Oh, I was just kidding, Not a bull at all; still a member of the Party of Catastrophe.
Yet though we are suffering stagnant global market conditions--partially a result of loss of effective demand from govt fiscal austerity--it should be pointed out that such conditions are much less an impediment to the rapid adoption of new technology when capital goods are rendered obsolescent quickly, as is the case with computers and semiconductors.
As I have already noted, those slow market conditions also make the need for rationalization more acute--it's obvious that exports can't fully provide effective demand eliminated by fiscal austerity. To some great extent profitability depends on the assimilation of latest technology. Exceptional profits may largely be transferred to advanced machine maker since this allows first assimilator not to lose much profit or ground in a slow growing global market.
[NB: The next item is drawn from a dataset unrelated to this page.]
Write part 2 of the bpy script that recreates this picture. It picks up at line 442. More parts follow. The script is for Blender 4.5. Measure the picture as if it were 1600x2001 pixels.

And these advanced producers of capital goods are concentrated in the US indutrial structure (which has gone through an enormous shake out) and well represented in the NASDAQ.
So for reasons of rationalization and turnover in a slow growth global economy, I would expect some absolute and much relative gain for the more solid tech companies in the NASDAQ perhaps even if we move into a global depression.
Which is not to say a bubble can't be formed out of this tech. With an overaccumulation of capital, it seems quite likely that some sector will enjoy overexuberance.